#### Data section
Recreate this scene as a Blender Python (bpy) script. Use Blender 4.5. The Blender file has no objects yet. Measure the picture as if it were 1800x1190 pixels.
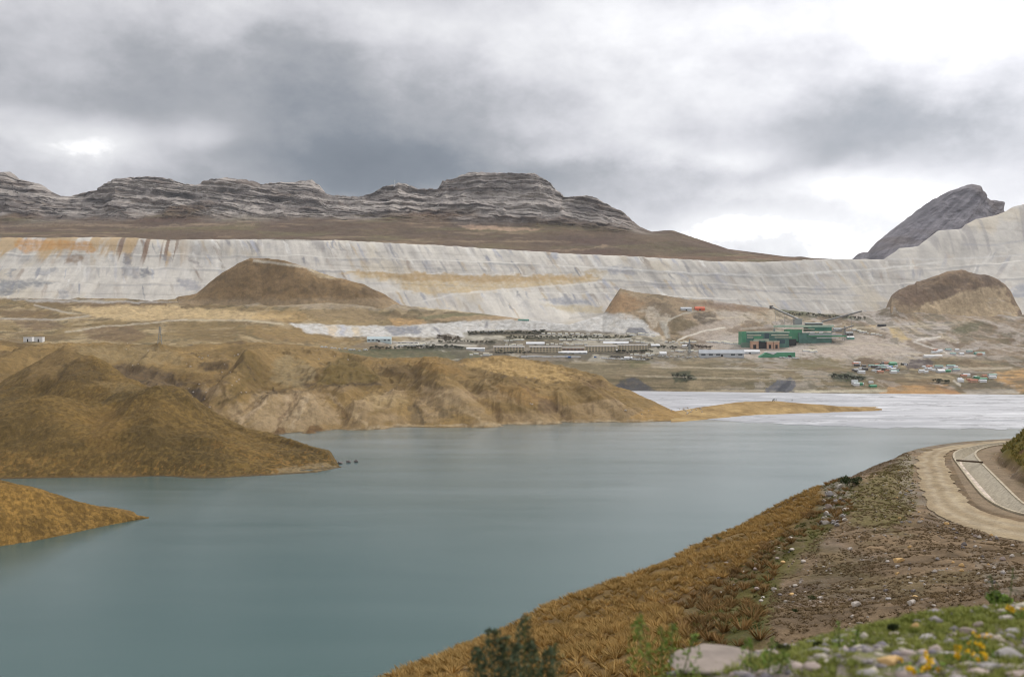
import bpy, bmesh, math, random
import numpy as np
from mathutils import Vector, Matrix
from mathutils.bvhtree import BVHTree
R = math.radians
random.seed(7)
rng = np.random.default_rng(7)
sc = bpy.context.scene
COL = sc.collection

# ------------------------------------------------------------------ camera
F, CX, CY, H = 1729.0, 900.0, 595.0, 120.0      # focal length in photo pixels, image centre, eye height above the lake
cam_d = bpy.data.cameras.new('camera')
cam = bpy.data.objects.new('camera', cam_d)
COL.objects.link(cam)
cam.location = (0, 0, H)
cam.rotation_euler = (R(90), 0, 0)
cam_d.sensor_width = 36
cam_d.lens = F / 1800 * 36
cam_d.clip_start = 0.5
cam_d.clip_end = 60000
cam_d.dof.use_dof = True
cam_d.dof.focus_distance = 900
cam_d.dof.aperture_fstop = 1.2
sc.camera = cam
sc.cycles.use_denoising = True
sc.cycles.filter_width = 1.1
sc.view_settings.view_transform = 'Standard'
sc.view_settings.look = 'None'
sc.view_settings.exposure = 0.30
sc.view_settings.gamma = 1.0

# ------------------------------------------------------------------ node helpers
class NT:
    def __init__(s, tree): s.t = tree; s.n = tree.nodes; s.l = tree.links
    def node(s, typ, **kw):
        n = s.n.new(typ)
        for k, v in kw.items(): setattr(n, k, v)
        return n
    def put(s, sock, v):
        if isinstance(v, bpy.types.NodeSocket): s.l.new(v, sock)
        elif v is not None:
            if hasattr(sock.default_value, '__len__') and isinstance(v, (tuple, list)) and len(v) == 3 and len(sock.default_value) == 4: v = (*v, 1)
            sock.default_value = v
    def m(s, op, a, b=None, c=None, clamp=False):
        n = s.n.new('ShaderNodeMath'); n.operation = op; n.use_clamp = clamp
        s.put(n.inputs[0], a)
        if b is not None: s.put(n.inputs[1], b)
        if c is not None: s.put(n.inputs[2], c)
        return n.outputs[0]
    def vm(s, op, a, b):
        n = s.n.new('ShaderNodeVectorMath'); n.operation = op
        s.put(n.inputs[0], a); s.put(n.inputs[1], b)
        return n.outputs[0]
    def noise(s, vec, scale, detail=5, rough=0.55, dist=0.0):
        n = s.n.new('ShaderNodeTexNoise'); s.put(n.inputs['Vector'], vec)
        n.inputs['Scale'].default_value = scale; n.inputs['Detail'].default_value = detail
        n.inputs['Roughness'].default_value = rough; n.inputs['Distortion'].default_value = dist
        return n.outputs['Fac']
    def ramp(s, fac, stops, interp='LINEAR'):
        n = s.n.new('ShaderNodeValToRGB'); s.put(n.inputs[0], fac)
        cr = n.color_ramp; cr.interpolation = interp
        while len(cr.elements) < len(stops): cr.elements.new(0.5)
        for e, (p, c) in zip(cr.elements, stops):
            e.position = p; e.color = (*c, 1) if isinstance(c, (tuple, list)) else (c, c, c, 1)
        return n.outputs[0]
    def mix(s, fac, a, b, blend='MIX'):
        n = s.n.new('ShaderNodeMix'); n.data_type = 'RGBA'; n.blend_type = blend
        s.put(n.inputs[0], fac); s.put(n.inputs[6], a); s.put(n.inputs[7], b)
        return n.outputs[2]
    def mapr(s, v, a, b, c, d):
        n = s.n.new('ShaderNodeMapRange'); s.put(n.inputs[0], v)
        for i, x in enumerate((a, b, c, d)): n.inputs[i + 1].default_value = x
        return n.outputs[0]
    def sep(s, v):
        n = s.n.new('ShaderNodeSeparateXYZ'); s.put(n.inputs[0], v); return n.outputs
    def comb(s, x, y, z):
        n = s.n.new('ShaderNodeCombineXYZ')
        for i, v in enumerate((x, y, z)): s.put(n.inputs[i], v)
        return n.outputs[0]

# ------------------------------------------------------------------ sky: broken overcast, brightest to the right
SUN_AZ, SUN_EL = R(46), R(43)        # azimuth clockwise from +Y
w = bpy.data.worlds.new('World'); sc.world = w; w.use_nodes = True
w.cycles.sampling_method = 'MANUAL'; w.cycles.sample_map_resolution = 512
T = NT(w.node_tree)
for n in list(T.n): T.n.remove(n)
out = T.node('ShaderNodeOutputWorld'); bg = T.node('ShaderNodeBackground')
T.l.new(bg.outputs[0], out.inputs[0])
tc = T.node('ShaderNodeTexCoord').outputs['Generated']
sx, sy, sz = T.sep(tc)
az0 = T.m('ARCTAN2', sx, sy); el0 = T.m('ARCSINE', sz)
wn = T.noise(T.vm('MULTIPLY', tc, (1, 1, 1.7)), 3.0, 5, 0.55)
wn2 = T.noise(T.vm('ADD', T.vm('MULTIPLY', tc, (1, 1, 1.7)), (5.3, 1.1, 2.2)), 3.4, 5, 0.55)
wf = T.noise(T.vm('ADD', T.vm('MULTIPLY', tc, (1, 1, 1.6)), (1.3, 4.1, 7.2)), 9.0, 8, 0.62)
az = T.m('ADD', az0, T.m('ADD', T.m('MULTIPLY', T.m('SUBTRACT', wn, 0.5), 0.20), T.m('MULTIPLY', T.m('SUBTRACT', wf, 0.5), 0.045)))
el = T.m('ADD', el0, T.m('ADD', T.m('MULTIPLY', T.m('SUBTRACT', wn2, 0.5), 0.10), T.m('MULTIPLY', T.m('SUBTRACT', wf, 0.5), 0.025)))
def azel(px, py):
    a = math.atan((px - CX) / F); return a, math.atan((CY - py) / F * math.cos(a))
BLOBS = [  # px, py, half width, half height, amount
    (60, 110, 420, 50, -.02), (330, 60, 330, 45, -.04), (560, 190, 330, 75, -.19), (330, 150, 260, 50, -.08),
    (610, 265, 190, 65, -.22), (760, 300, 220, 45, -.10), (900, 180, 170, 60, -.09),
    (600, 300, 300, 40, -.17),
    (60, 225, 120, 30, .22), (235, 238, 100, 34, .30), (370, 225, 40, 28, .18), (120, 290, 130, 30, .06), (420, 285, 90, 14, .08),
    (250, 10, 500, 40, .10), (800, 50, 320, 50, .07), (1000, 120, 200, 50, .03),
    (1140, 130, 110, 90, .07), (1080, 215, 120, 30, .10), (1000, 275, 120, 20, .14),
    (1600, 30, 330, 80, .20), (1230, 190, 90, 70, .09), (1330, 420, 180, 48, .42), (1480, 330, 280, 26, .22), (1260, 270, 110, 24, .25),
    (1200, 365, 130, 32, -.16), (1050, 340, 180, 28, -.05), (1250, 310, 110, 22, -.08),
    (1460, 215, 200, 50, -.13), (1690, 195, 220, 40, -.09), (1420, 270, 90, 30, -.10), (1580, 250, 110, 30, -.08), (1800, 300, 50, 26, -.2), (1750, 110, 150, 26, -.06),
    (1620, 310, 220, 34, .22), (1760, 430, 180, 60, .35)]
acc = None
for (bx, by, rx, ry, amp) in BLOBS:
    a, e = azel(bx, by)
    u = T.m('MULTIPLY', T.m('SUBTRACT', az, a), F / rx)
    v = T.m('MULTIPLY', T.m('SUBTRACT', el, e), F / ry)
    q = T.m('ADD', T.m('MULTIPLY', u, u), T.m('MULTIPLY', v, v))
    g = T.m('MULTIPLY', T.m('EXPONENT', T.m('MULTIPLY', q, -0.75)), amp * (.85 if amp > 0 else .8))
    acc = g if acc is None else T.m('ADD', acc, g)
fine = T.m('ADD', T.m('MULTIPLY', T.m('SUBTRACT', wf, 0.5), 0.56), T.m('MULTIPLY', T.m('SUBTRACT', wn, 0.5), 0.22))
tt = T.m('ADD', T.m('ADD', acc, 0.585), fine)
cloud = T.ramp(tt, [(0.0, (.15, .172, .20)), (0.22, (.205, .230, .262)), (0.45, (.38, .39, .415)), (0.62, (.60, .60, .63)), (0.82, (.84, .84, .855)), (1.0, (1.9, 1.88, 1.84))], 'LINEAR')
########
**Problem to work on**
Your task is to reproduce exactly the lines from the start of the data above through the line containing "COL = sc.collection", leaving every picture out.

**The completed task**
Recreate this scene as a Blender Python (bpy) script. Use Blender 4.5. The Blender file has no objects yet. Measure the picture as if it were 1800x1190 pixels.
import bpy, bmesh, math, random
import numpy as np
from mathutils import Vector, Matrix
from mathutils.bvhtree import BVHTree
R = math.radians
random.seed(7)
rng = np.random.default_rng(7)
sc = bpy.context.scene
COL = sc.collection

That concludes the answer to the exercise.